In the digital world, I kind of, like to name myself by using my nickname Joo in the digital world, just because like, it's like cozier for me to do that. And it's safe, so far, it's been like a safe space for me to express that part of myself. So I normally just go by like, like, it's Joo Park, or like my Instagram handles like joopark.jpg. And the file types just kind of change with every single new account. When I was in middle school, I used to play RuneScape, a game based in medieval Europe, I guess. And I went by, I remember that was like one of the very first games I ever, ever played. And I went by like Archfile on the game, because I was trying to spell orchid. But I didn't know how to spell it. So that's, that's how it came to be. Apart from that, I just go by like Joo Park, usually.

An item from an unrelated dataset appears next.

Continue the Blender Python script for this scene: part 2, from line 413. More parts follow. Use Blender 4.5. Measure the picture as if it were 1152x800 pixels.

Do you like your digital name?
I would say when I was making my account, it just kind of came naturally for me. With online media, I just kind of approach it as a cozy space for me. I feel like it just came organically, and I just wanted to be myself. And in a sense, like, when you are yourself, you kind of attract that energy back. I mean, so far, it's kind of been a very comfortable space. So that was like my approach to making an account handle.
Do you resonate with your digital handle?
I mean I think I resonate with my digital handle, because it's not that different from my real name. It's just joopark with joopark JPEG, that kind of goes back again to how I balance my identity with being Asian American, being able to have both Joo and Jules as my name, and not think that I have to be either or, I can be both. And in a sense, maybe I feel a little more comfortable online, because a lot of these accounts are driven by my own agency to make these spaces for myself. So I think that's why I like, just showcase myself as Joo online. And kind of signaling to people that, hey, I'm Korean, and build community there with my Asian American creative friends.
Would you still choose to have your Western name?
Honestly, yeah, I think I would. And because when I was naming myself Jules, it wasn't like just a random name I thought of, I specifically did it because I thought it sounds a lot kind of like my Korean name Joo, it felt like they related to each other. There's like a bridge in between those two entities. In a sense, that's kind of how I picture my identity, where there is, I have my American side, and my Asian side. And they are similar, they're connected, they're like merged. I would still go with Jules, because it reminds me of my Korean name Joo. And I would still go with Joo because it reminds me of my American name Jules. And it's like this yin and yang, I guess, circle, they balance each other out. I wouldn't go by Agnes, because that's, that was a weird, that was a weird era.